4.7.4 Paragraph Properties

Just as there are properties that affect the font in CSS, there is also a range of CSS properties that affect text independently of the font. Many of the most common text properties are shown in Table 4.10, and like the earlier font properties, many of these will be familiar to anyone who has used a word processor. Figure 4.37 illustrates several of these properties.

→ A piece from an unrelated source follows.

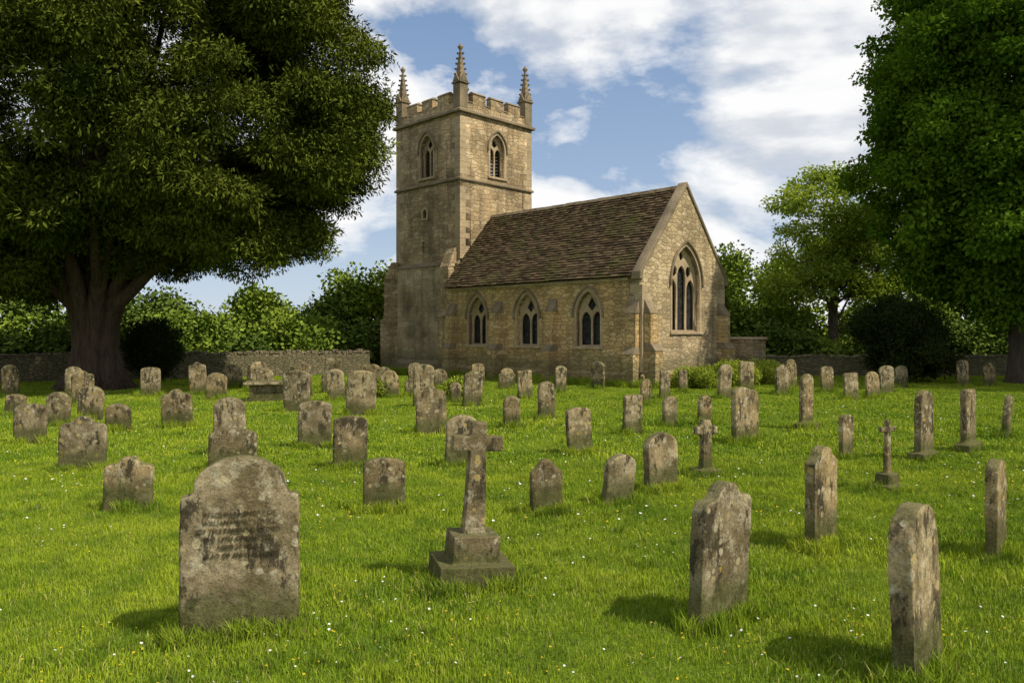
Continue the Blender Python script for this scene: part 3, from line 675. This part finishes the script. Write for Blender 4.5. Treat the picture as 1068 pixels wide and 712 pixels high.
# ------------------------------------------------------------ trees
def clump(name,n,rad,lw,ll,mat,flat=.7,droop=.3):
    d=rng.normal(size=(n,3)); d/=np.linalg.norm(d,axis=1)[:,None]; p=d*(rad*rng.random(n)**.45)[:,None]; p[:,2]*=flat
    ax=d*.7+rng.normal(size=(n,3))*.5; ax[:,2]-=droop; ax/=np.linalg.norm(ax,axis=1)[:,None]
    sd=np.cross(ax,rng.normal(size=(n,3))*.6+np.array([0,0,1.0])); sd/=np.linalg.norm(sd,axis=1)[:,None]
    s=rng.uniform(.65,1.3,n)[:,None]; L_=ax*ll*s; Wd=sd*lw*s/2
    q=np.stack([p,p+L_*.5+Wd,p+L_,p+L_*.5-Wd],1); return np_mesh(name,q,4,mat,rng.random(n))
def crown_points(lobes,nblob,br,ncl,zmin,csc,gap=.0,inner=.62,flat=.65,org=(0,0,0),nsrc=3):
    pts=[]; blobs=[]; tries=0; wts=[l[1][0]*l[1][1]+l[1][0]*l[1][2] for l in lobes]
    while len(blobs)<nblob and tries<nblob*30:
        tries+=1; c,r_=random.choices(lobes,wts)[0]
        d=Vector((random.gauss(0,1),random.gauss(0,1),random.gauss(0,1))).normalized(); f=random.uniform(.72,1.0)
        p=Vector((c[0]+d.x*r_[0]*f,c[1]+d.y*r_[1]*f,c[2]+d.z*r_[2]*f))
        if p.z<zmin+random.uniform(0,.8): continue
        if any(c2 is not c and ((p.x-c2[0])/r2[0])**2+((p.y-c2[1])/r2[1])**2+((p.z-c2[2])/r2[2])**2<inner**2 for c2,r2 in lobes): continue
        if mnoise.noise(p*.33+Vector((3,1,2)))<-.25+gap: continue
        blobs.append((p,random.uniform(*br)))
    for p,r_ in blobs:
        k=int(ncl*(r_/br[1])**1.6)
        for i in range(k):
            d=Vector((random.gauss(0,1),random.gauss(0,1),random.gauss(.3,1))).normalized(); f=random.uniform(.6,1.08)
            q=p+Vector((d.x*r_*f,d.y*r_*f,d.z*r_*f*flat))
            pts.append((q.x-org[0],q.y-org[1],q.z-org[2],random.uniform(-.5,.5),random.uniform(-.5,.5),random.uniform(0,6.28),random.uniform(.7,1.25)*csc,random.randrange(nsrc)))
    return pts,blobs
def limb(A,p0,p1,r0,r1,seg=7,n=7,wob=.35,sag=0):
    p0=Vector(p0);p1=Vector(p1); path=[];rad=[]; o1=Vector((random.uniform(-1,1),random.uniform(-1,1),random.uniform(-.3,.6)))*wob
    for i in range(n):
        f=i/(n-1); p=p0.lerp(p1,f)+o1*math.sin(math.pi*f)+Vector((0,0,sag*math.sin(math.pi*f)))+Vector((random.uniform(-1,1),random.uniform(-1,1),random.uniform(-1,1)))*.08*wob*(0 if i in(0,n-1) else 1)
        path.append(p); rad.append(r0+(r1-r0)*f**.8)
    A.tube(path,rad,seg); return path
def tree(name,base,trunkspec,lobes,nblob,br,ncl,zmin,csc,srcs,bark,nlimb,gap=0,flat=.65,h_fork=(3,6),multi=False,extra=()):
    E=empty(name,(base[0],base[1],0)); rel=lambda p:(p[0]-base[0],p[1]-base[1],p[2])
    pts,blobs=crown_points(lobes,nblob,br,ncl,zmin,csc,gap,flat=flat,org=(base[0],base[1],0),nsrc=len(srcs))
    A=Acc(); tr,th=trunkspec
    if multi:
        for k in range(8):
            a=2*math.pi*k/8+.3; ro=tr*.55
            A.tube([(math.cos(a)*ro*1.9,math.sin(a)*ro*1.9,-.2),(math.cos(a)*ro*1.2,math.sin(a)*ro*1.2,.45),(math.cos(a)*ro*.88,math.sin(a)*ro*.88,1.5),(math.cos(a+.2)*ro*.95,math.sin(a+.2)*ro*.95,2.5),(math.cos(a+.3)*ro*2.3,math.sin(a+.3)*ro*2.3,4.4),(math.cos(a+.3)*ro*4.6,math.sin(a+.3)*ro*4.6,7.2)],[tr*.55,tr*.42,tr*.38,tr*.36,tr*.24,tr*.10],12,.1)
        A.tube([(0,0,-.2),(0,0,1.5),(.1,0,3.5),(.2,.1,8),(.1,0,th)],[tr*.9,tr*.7,tr*.55,tr*.3,.08],14,.06)
    else:
        A.tube([(0,0,-.2),(0,0,.25),(.03,0,1.2),(.0,.05,3),(.1,0,th*.5),(.0,.1,th*.75),(.1,0,th)],[tr*1.6,tr*1.15,tr,tr*.88,tr*.62,tr*.35,.06],14,.05)
    for (p1,z0,r0) in extra:
        q=Vector(rel(p1)); pa=limb(A,(q.x*.04,q.y*.04,z0),q,r0,.06,9,9,.5,.5)
        for j in range(7):
            s=pa[random.randrange(3,9)]; e_=s+Vector((random.uniform(-1,1),random.uniform(-1,1),random.uniform(.0,1.2)))*1.5; limb(A,s,e_,.08,.02,5,5,.25)
    for k,(p,r_) in enumerate(random.sample(blobs,min(nlimb,len(blobs)))):
        q=Vector(rel(p)); z0=min(random.uniform(*h_fork),q.z*.85); f=random.uniform(.75,1.0)
        q2=Vector((q.x*f,q.y*f,z0+(q.z-z0)*f)); pa=limb(A,(0,0,z0),q2,tr*random.uniform(.16,.28),.04,sag=random.uniform(0,.7),wob=.6)
        for j in range(3):
            s=pa[random.randrange(2,6)]; e_=s+Vector((random.uniform(-1,1),random.uniform(-1,1),random.uniform(-.2,1)))*1.6; limb(A,s,e_,.05,.015,5,5,.2)
    A.obj('trunk_and_limbs',bark,E,True); scatter(name+'_crown',pts,srcs,E).name='crown'
    return E
yc=[clump('yew_clump_%d'%i,140,.5,.045,.14,M_yew,.5,.35) for i in range(3)]
tree('yew_tree',(-15.2,28.0),(.92,14),[((-15.5,28,10.0),(8.6,6.8,6.2)),((-10.7,27,10.4),(5.7,5.0,5.5)),((-9.4,26.5,7.2),(3.8,4.0,2.9)),((-20.5,26,6.6),(6.0,5.5,4.0)),((-13,27,14),(6,5,4.5))],400,(.8,1.6),38,3.5,1.2,yc,M_bark_y,16,gap=-.03,flat=.5,h_fork=(2.4,6),multi=True,
  extra=[((-9.5,27,6.0),2.4,.32),((-8.6,26,7.2),3.0,.24),((-20,27,5.6),2.6,.32),((-11.5,30,8.0),3.0,.28),((-12,25,6.5),2.6,.28)])
lc=[clump('lime_clump_%d'%i,95,.52,.10,.15,M_lime,.6,.35) for i in range(3)]
tree('lime_tree',(20.6,31.0),(.5,16),[((22.0,31,12.5),(6.6,6.2,8.0)),((18.8,30.5,8.2),(4.4,4.6,3.9)),((20.8,30,5.8),(4.6,4.6,2.8)),((25.5,29,8),(5.5,6,5)),((18.6,31,12),(3.2,4,3.5))],350,(.8,1.5),34,2.8,1.2,lc,M_bark,22,gap=-.04,flat=.6,h_fork=(3,8))
mc=[clump('maple_clump_%d'%i,60,.6,.11,.17,M_maple,.6,.3) for i in range(3)]
tree('maple_tree',(17.6,42.0),(.28,10),[((17.4,42,8.3),(2.8,2.6,2.7)),((15.8,42,5.6),(2.3,2.0,1.9)),((19.8,42.5,6),(2.4,2.3,2.2))],66,(.6,1.1),17,2.6,1.05,mc,M_bark,24,gap=.05,flat=.6,h_fork=(2,6))
dc=[clump('dark_yew_clump_%d'%i,110,.42,.05,.14,M_dyew,.9,-.3) for i in range(2)]
tree('churchyard_yew_bush',(15.6,31.0),(.25,2.4),[((15.6,31,1.9),(1.5,1.4,1.25)),((15.0,31,2.3),(.9,.9,1.0)),((16.2,31,1.0),(1.4,1.3,1.0))],50,(.3,.55),20,.1,.9,dc,M_bark,5,gap=-.5,flat=.9,h_fork=(.4,1))
hc=[clump('hedge_clump_%d'%i,70,.75,.15,.20,M_dist,.7,.25) for i in range(3)]+[clump('hedge_dark_clump_%d'%i,70,.75,.15,.20,M_dist2,.7,.25) for i in range(3)]
pts=[]
def mass(x,y,rx,ry,zt,n,dark=False):
    p,_=crown_points([((x,y,zt/2),(rx,ry,zt/2))],n,(.5,1.2),16,-.2,1.15,gap=-.2,flat=.7); pts.extend([(*q[:7],q[7]+3) for q in p] if dark else p)
for (x,y,rx,zt,n,dk) in [(-36,40,5,4.6,30,0),(-30,43,4,5.5,30,1),(-25,41,3,2.8,22,0),(-21,45,2.6,3.8,24,1),(-17.5,42,2.6,2.6,20,0),(-15,46,2.2,4.0,22,0),(-12.6,43,2.0,2.7,18,0),(-10.5,46.5,1.8,3.9,20,1),(-8.4,47,2.0,6.3,26,0),(-6.4,50,2.6,4.6,22,0),
    (12.2,47,2.0,6.9,26,0),(14.0,50,2.4,6.4,26,0),(10.2,53,3,5.0,20,1),(20.5,52,3.5,8.6,34,0),(15.5,46,2.2,3.4,20,0),(23,46,3.2,4.2,26,0),(27.5,47,4,6.0,30,1),(31,44,4,4.8,26,0),(38,43,6,7,34,1),(3,60,8,4,24,0)]:
    mass(x,y,rx,2.2,zt,n,bool(dk))
for x in np.arange(-40,42,2.4):
    if -7<x<10: continue
    yy=(33.5+ (x+21)*.5 if x<0 else 38.3); yy=max(yy,31.5)
    mass(x,yy+2.0,random.uniform(1.2,2.0),1.0,random.uniform(1.1,2.2),6,random.random()<.35)
scatter('distant_trees',pts,hc)
sc2=[clump('shrub_clump_%d'%i,80,.22,.03,.09,M_ivy,.8,-.5) for i in range(2)]
for (x,y,r_,h) in [(6.7,28.2,.8,.6),(8.2,29.2,1.1,.8),(9.6,30.3,.9,.8),(-1.6,23.2,.35,.45),(-4.6,23.9,.5,.5),(10.6,31.4,.8,.7)]:
    E=empty('garden_shrub',(x,y,0)); p,_=crown_points([((x,y,h*.45),(r_,r_*.7,h*.5))],24,(.15,.28),12,0,1.0,gap=-.6,org=(x,y,0),nsrc=2); scatter('foliage',p,sc2,E)
    sc2=[o.copy() for o in sc2]
E=empty('ivy_bush',(-14.6,31.0,0)); p,_=crown_points([((-14.6,31.0,1.1),(.8,.8,1.2))],26,(.3,.5),16,0,1.0,gap=-.6,org=(-14.6,31.0,0),nsrc=2); scatter('foliage',p,[o.copy() for o in dc],E)

# ------------------------------------------------------------ light
az=Vector((.88,-.475,0)).normalized(); el=R(52)
S=Vector((az.x*math.cos(el),az.y*math.cos(el),math.sin(el)))
sl_=bpy.data.lights.new('sun','SUN'); sl_.energy=5.0; sl_.angle=R(.6); sl_.color=(1,.92,.78)
so=bpy.data.objects.new('sun',sl_); so.rotation_euler=S.to_track_quat('Z','Y').to_euler(); so.location=(20,-10,30); link(so)
w=bpy.data.worlds.new('World'); scene.world=w; w.use_nodes=True; t=NT(w.node_tree)
bg=t.n['Background']; sky=t.new('ShaderNodeTexSky'); sky.sky_type='NISHITA'; sky.sun_disc=False; sky.sun_elevation=el; sky.sun_rotation=math.atan2(az.x,az.y); sky.air_density=1.0; sky.dust_density=.4
tc=t.new('ShaderNodeTexCoord'); sep=t.new('ShaderNodeSeparateXYZ'); t.link(tc.outputs['Generated'],sep.inputs[0])
mp=t.new('ShaderNodeMapping'); t.link(tc.outputs['Generated'],mp.inputs[0]); mp.inputs['Scale'].default_value=(1,1,2.1); mp.inputs['Location'].default_value=(.35,.2,.15)
n1=t.noise(mp.outputs[0],2.3,8,.57,.15); n1b=t.noise(t.vmath('ADD',mp.outputs[0],(.03,-.02,.05)),2.3,4,.57,.15)
mask=t.ramp(n1,[(.425,0.0),(.465,.6),(.52,1.0)])
lit=t.math('ADD',t.math('MULTIPLY',t.math('SUBTRACT',n1,n1b),5.0),.6,clamp=True)
shade=t.ramp(lit,[(.2,(4.9,5.2,5.7)),(.75,(7.5,7.5,7.5))])
shade.node.color_ramp.interpolation='EASE'
skyc=t.mix(.6,sky.outputs[0],(1.4,2.4,4.2))
hz=t.ramp(sep.outputs[2],[(0.0,.75),(.14,.30),(.45,0.0)])
skyc=t.mix(hz,skyc,(5.0,5.6,6.4))
t.link(t.mix(mask,skyc,shade),bg.inputs[0]); bg.inputs[1].default_value=.132

cd=bpy.data.cameras.new('camera'); cd.sensor_width=36; cd.lens=36*800/1068; cd.clip_end=2000; cd.clip_start=.05; cd.shift_y=-8/1068
co=bpy.data.objects.new('camera',cd); co.location=(0,0,2.0); co.rotation_euler=(R(90),0,0); link(co); scene.camera=co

Table 4.10 Text Properties

Property Description
letter-spacing Adjusts the space between letters. Can be the value normal or a length unit.
line-height Specifies the space between baselines (equivalent to leading in a desktop publishing program). The default value is normal, but can be set to any length unit. Can also be set via the shorthand font property.
list-style-image Specifies the URL of an image to use as the marker for unordered lists.
list-style-type Selects the marker type to use for ordered and unordered lists. Often set to none to remove markers when the list is a navigational menu or a input form.
text-align Aligns the text horizontally in a container element in a similar way as a word processor. Possible values are left, right, center, and justify.
text-decoration Specifies whether the text will have lines below, through, or over it. Possible values are: none, underline, overline, line-through, and blink. Hyperlinks by default have this property set to underline.
text-direction Specifies the direction of the text, left-to-right (ltr) or right-to-left (rtl).
text-indent Indents the first line of a paragraph by a specific amount.
text-shadow A new CSS3 property that can be used to add a drop shadow to a text.
text-transform Changes the capitalization of text. Possible values are none, capitalize, lowercase, and uppercase.
vertical-align Aligns inline, inline-block, or table text or images vertically in a container element. Most common values are: top, bottom, and middle. It can’t be used to vertically align block-level elements.
word-spacing Adjusts the space between words. Can be the value normal or a length unit.

Figure 4.37 Sample text properties

The image contains 11 lines of CSS code and 3 lines of additional codes at bottom left.